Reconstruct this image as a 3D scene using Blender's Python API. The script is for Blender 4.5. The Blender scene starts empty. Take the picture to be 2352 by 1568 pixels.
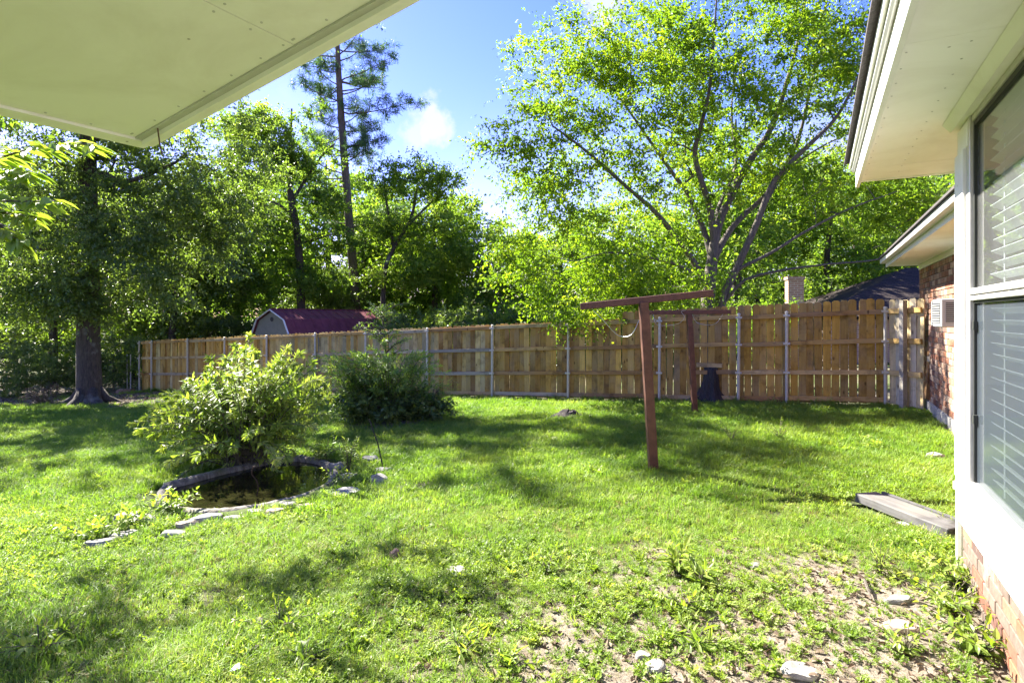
import bpy, math, random
import numpy as np
from mathutils import Vector

random.seed(7)
R = np.random.default_rng(7)
scene = bpy.context.scene
COL = scene.collection

# ------------------------------------------------------------------ camera, light, exposure
EYE = 1.65
FPX = 1317.0            # focal length in pixels of a 2352 px wide picture
HOR = 726.0             # row of the horizon in that picture
cam_data = bpy.data.cameras.new('camera')
cam_data.sensor_width = 36.0
cam_data.lens = 36.0 * FPX / 2352.0
cam_data.shift_y = -(784.0 - HOR) / 2352.0
cam_data.clip_start = 0.05
cam_data.clip_end = 2000.0
cam = bpy.data.objects.new('camera', cam_data)
cam.location = (0, 0, EYE)
cam.rotation_euler = (math.radians(90), 0, 0)
COL.objects.link(cam)
scene.camera = cam

SUN_EL = 42.0
SUN_AZ = -48.0          # degrees clockwise from +Y
world = bpy.data.worlds.new('World')
scene.world = world
world.use_nodes = True
wn, wl = world.node_tree.nodes, world.node_tree.links
wn.clear()
w_out = wn.new('ShaderNodeOutputWorld')
w_bg = wn.new('ShaderNodeBackground')
w_bg.inputs['Strength'].default_value = 0.052
sky = wn.new('ShaderNodeTexSky')
sky.sky_type = 'NISHITA'
sky.sun_disc = False
sky.sun_elevation = math.radians(SUN_EL)
sky.sun_rotation = math.radians(SUN_AZ)
sky.air_density = 1.0
sky.dust_density = 0.2
sky.ozone_density = 2.2

sun_data = bpy.data.lights.new('sun', 'SUN')
sun_data.energy = 3.7
sun_data.angle = math.radians(0.55)
sun_data.color = (1.0, 0.95, 0.86)
sun = bpy.data.objects.new('sun', sun_data)
sd = Vector((math.sin(math.radians(SUN_AZ)) * math.cos(math.radians(SUN_EL)),
             math.cos(math.radians(SUN_AZ)) * math.cos(math.radians(SUN_EL)),
             math.sin(math.radians(SUN_EL))))
sun.rotation_euler = sd.to_track_quat('Z', 'Y').to_euler()
sun.location = sd * 60
COL.objects.link(sun)

scene.view_settings.view_transform = 'Standard'
scene.view_settings.look = 'None'
scene.view_settings.exposure = 3.15
scene.view_settings.gamma = 1.0
scene.view_settings.use_curve_mapping = False
scene.render.engine = 'CYCLES'
scene.cycles.max_bounces = 14
scene.cycles.diffuse_bounces = 10
scene.cycles.transmission_bounces = 12
scene.cycles.transparent_max_bounces = 12
scene.cycles.caustics_reflective = False
scene.cycles.caustics_refractive = False
scene.cycles.use_denoising = True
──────
REQUIREMENT: Please take the lines from the beginning of the data above through the line holding "from mathutils import Vector" and transcribe them exactly, without any pictures.

FULL RESPONSE:
Reconstruct this image as a 3D scene using Blender's Python API. The script is for Blender 4.5. The Blender scene starts empty. Take the picture to be 2352 by 1568 pixels.
import bpy, math, random
import numpy as np
from mathutils import Vector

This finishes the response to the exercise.